What the task requires
Narrow the data below down to the lines containing "scene".

Data
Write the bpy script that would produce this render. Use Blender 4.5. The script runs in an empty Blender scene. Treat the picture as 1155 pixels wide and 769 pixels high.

--

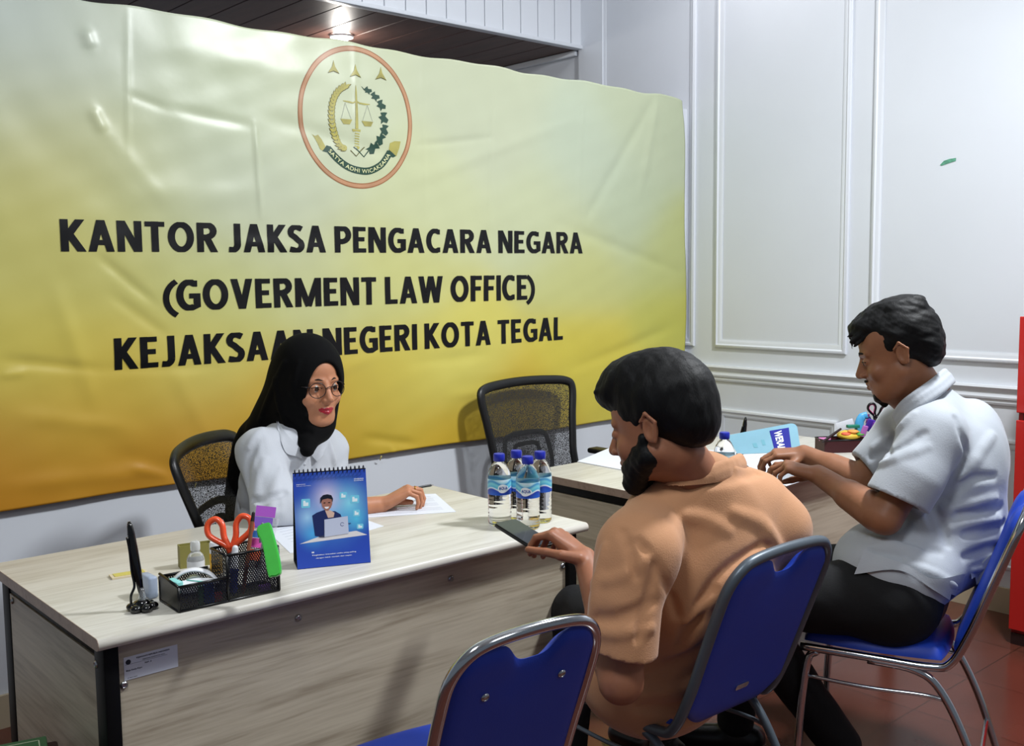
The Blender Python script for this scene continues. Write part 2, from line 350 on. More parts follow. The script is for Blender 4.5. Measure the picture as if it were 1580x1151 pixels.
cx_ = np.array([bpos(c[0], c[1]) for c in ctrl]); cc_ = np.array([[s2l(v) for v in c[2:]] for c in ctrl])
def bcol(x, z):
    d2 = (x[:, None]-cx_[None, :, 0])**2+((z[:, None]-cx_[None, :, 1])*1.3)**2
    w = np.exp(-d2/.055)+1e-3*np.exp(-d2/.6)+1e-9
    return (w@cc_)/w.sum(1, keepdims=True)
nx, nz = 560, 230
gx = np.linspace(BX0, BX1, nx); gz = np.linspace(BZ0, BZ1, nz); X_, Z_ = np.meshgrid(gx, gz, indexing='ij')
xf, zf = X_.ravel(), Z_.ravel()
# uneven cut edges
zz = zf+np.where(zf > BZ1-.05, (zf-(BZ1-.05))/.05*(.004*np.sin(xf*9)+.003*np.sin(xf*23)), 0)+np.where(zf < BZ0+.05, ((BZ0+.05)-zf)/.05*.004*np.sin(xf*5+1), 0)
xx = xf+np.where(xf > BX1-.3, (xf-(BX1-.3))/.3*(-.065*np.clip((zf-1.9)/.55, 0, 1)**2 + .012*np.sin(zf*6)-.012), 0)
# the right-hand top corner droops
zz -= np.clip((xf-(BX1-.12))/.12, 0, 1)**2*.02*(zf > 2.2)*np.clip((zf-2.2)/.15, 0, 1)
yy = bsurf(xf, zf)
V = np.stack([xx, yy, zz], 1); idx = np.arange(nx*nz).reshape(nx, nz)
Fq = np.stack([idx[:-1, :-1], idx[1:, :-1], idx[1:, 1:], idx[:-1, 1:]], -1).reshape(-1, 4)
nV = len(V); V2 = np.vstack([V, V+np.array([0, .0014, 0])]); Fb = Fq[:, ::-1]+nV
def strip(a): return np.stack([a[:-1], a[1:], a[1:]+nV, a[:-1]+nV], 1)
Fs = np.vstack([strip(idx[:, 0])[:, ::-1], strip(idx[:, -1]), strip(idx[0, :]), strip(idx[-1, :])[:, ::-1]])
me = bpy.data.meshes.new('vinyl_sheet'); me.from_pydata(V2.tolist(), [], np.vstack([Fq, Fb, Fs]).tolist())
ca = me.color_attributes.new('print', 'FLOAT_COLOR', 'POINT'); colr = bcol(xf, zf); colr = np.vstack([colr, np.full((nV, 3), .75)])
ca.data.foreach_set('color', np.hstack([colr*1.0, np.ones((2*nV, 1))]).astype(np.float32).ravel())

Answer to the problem
Write the bpy script that would produce this render. Use Blender 4.5. The script runs in an empty Blender scene. Treat the picture as 1155 pixels wide and 769 pixels high.
The Blender Python script for this scene continues. Write part 2, from line 350 on. More parts follow. The script is for Blender 4.5. Measure the picture as if it were 1580x1151 pixels.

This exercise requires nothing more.